Data extract
--------

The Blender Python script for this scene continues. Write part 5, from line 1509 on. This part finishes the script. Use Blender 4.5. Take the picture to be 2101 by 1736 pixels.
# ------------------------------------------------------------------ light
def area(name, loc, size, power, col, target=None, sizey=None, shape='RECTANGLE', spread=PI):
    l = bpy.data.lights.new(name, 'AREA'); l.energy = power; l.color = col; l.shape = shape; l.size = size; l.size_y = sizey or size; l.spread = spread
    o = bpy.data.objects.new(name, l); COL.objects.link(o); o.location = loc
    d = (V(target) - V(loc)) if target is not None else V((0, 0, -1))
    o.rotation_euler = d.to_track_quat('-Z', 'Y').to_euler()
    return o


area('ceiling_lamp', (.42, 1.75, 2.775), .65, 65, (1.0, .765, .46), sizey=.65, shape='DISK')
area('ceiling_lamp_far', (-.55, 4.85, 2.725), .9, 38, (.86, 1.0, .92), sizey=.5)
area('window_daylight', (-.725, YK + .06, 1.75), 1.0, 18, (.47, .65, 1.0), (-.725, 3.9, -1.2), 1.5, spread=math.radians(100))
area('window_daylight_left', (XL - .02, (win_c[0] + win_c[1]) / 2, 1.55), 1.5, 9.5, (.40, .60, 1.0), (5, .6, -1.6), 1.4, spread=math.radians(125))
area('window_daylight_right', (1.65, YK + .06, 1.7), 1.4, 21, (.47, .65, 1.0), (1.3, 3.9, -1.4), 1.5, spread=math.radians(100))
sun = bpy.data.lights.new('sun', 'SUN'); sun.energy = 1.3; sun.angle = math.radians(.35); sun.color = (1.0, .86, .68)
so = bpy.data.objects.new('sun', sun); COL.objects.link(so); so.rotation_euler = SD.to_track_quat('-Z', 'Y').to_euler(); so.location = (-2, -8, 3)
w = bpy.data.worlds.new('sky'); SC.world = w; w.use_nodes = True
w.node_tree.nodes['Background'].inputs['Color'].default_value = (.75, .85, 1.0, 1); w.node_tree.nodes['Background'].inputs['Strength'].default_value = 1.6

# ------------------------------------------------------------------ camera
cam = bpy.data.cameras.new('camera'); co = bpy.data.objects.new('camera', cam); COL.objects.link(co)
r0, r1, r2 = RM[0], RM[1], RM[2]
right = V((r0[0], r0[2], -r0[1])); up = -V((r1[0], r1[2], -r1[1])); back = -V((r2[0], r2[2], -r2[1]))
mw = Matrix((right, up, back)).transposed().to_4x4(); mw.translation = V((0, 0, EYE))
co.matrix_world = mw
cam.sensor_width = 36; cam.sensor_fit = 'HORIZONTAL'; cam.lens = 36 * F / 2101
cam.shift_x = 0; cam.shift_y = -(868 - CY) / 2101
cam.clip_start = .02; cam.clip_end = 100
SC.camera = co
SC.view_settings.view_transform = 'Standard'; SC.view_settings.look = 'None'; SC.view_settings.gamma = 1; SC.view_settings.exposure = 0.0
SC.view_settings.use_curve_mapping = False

--------

Instructions for the task
Each line in the material above must be retyped without alteration.

Exercise solution
The Blender Python script for this scene continues. Write part 5, from line 1509 on. This part finishes the script. Use Blender 4.5. Take the picture to be 2101 by 1736 pixels.
# ------------------------------------------------------------------ light
def area(name, loc, size, power, col, target=None, sizey=None, shape='RECTANGLE', spread=PI):
    l = bpy.data.lights.new(name, 'AREA'); l.energy = power; l.color = col; l.shape = shape; l.size = size; l.size_y = sizey or size; l.spread = spread
    o = bpy.data.objects.new(name, l); COL.objects.link(o); o.location = loc
    d = (V(target) - V(loc)) if target is not None else V((0, 0, -1))
    o.rotation_euler = d.to_track_quat('-Z', 'Y').to_euler()
    return o


area('ceiling_lamp', (.42, 1.75, 2.775), .65, 65, (1.0, .765, .46), sizey=.65, shape='DISK')
area('ceiling_lamp_far', (-.55, 4.85, 2.725), .9, 38, (.86, 1.0, .92), sizey=.5)
area('window_daylight', (-.725, YK + .06, 1.75), 1.0, 18, (.47, .65, 1.0), (-.725, 3.9, -1.2), 1.5, spread=math.radians(100))
area('window_daylight_left', (XL - .02, (win_c[0] + win_c[1]) / 2, 1.55), 1.5, 9.5, (.40, .60, 1.0), (5, .6, -1.6), 1.4, spread=math.radians(125))
area('window_daylight_right', (1.65, YK + .06, 1.7), 1.4, 21, (.47, .65, 1.0), (1.3, 3.9, -1.4), 1.5, spread=math.radians(100))
sun = bpy.data.lights.new('sun', 'SUN'); sun.energy = 1.3; sun.angle = math.radians(.35); sun.color = (1.0, .86, .68)
so = bpy.data.objects.new('sun', sun); COL.objects.link(so); so.rotation_euler = SD.to_track_quat('-Z', 'Y').to_euler(); so.location = (-2, -8, 3)
w = bpy.data.worlds.new('sky'); SC.world = w; w.use_nodes = True
w.node_tree.nodes['Background'].inputs['Color'].default_value = (.75, .85, 1.0, 1); w.node_tree.nodes['Background'].inputs['Strength'].default_value = 1.6

# ------------------------------------------------------------------ camera
cam = bpy.data.cameras.new('camera'); co = bpy.data.objects.new('camera', cam); COL.objects.link(co)
r0, r1, r2 = RM[0], RM[1], RM[2]
right = V((r0[0], r0[2], -r0[1])); up = -V((r1[0], r1[2], -r1[1])); back = -V((r2[0], r2[2], -r2[1]))
mw = Matrix((right, up, back)).transposed().to_4x4(); mw.translation = V((0, 0, EYE))
co.matrix_world = mw
cam.sensor_width = 36; cam.sensor_fit = 'HORIZONTAL'; cam.lens = 36 * F / 2101
cam.shift_x = 0; cam.shift_y = -(868 - CY) / 2101
cam.clip_start = .02; cam.clip_end = 100
SC.camera = co
SC.view_settings.view_transform = 'Standard'; SC.view_settings.look = 'None'; SC.view_settings.gamma = 1; SC.view_settings.exposure = 0.0
SC.view_settings.use_curve_mapping = False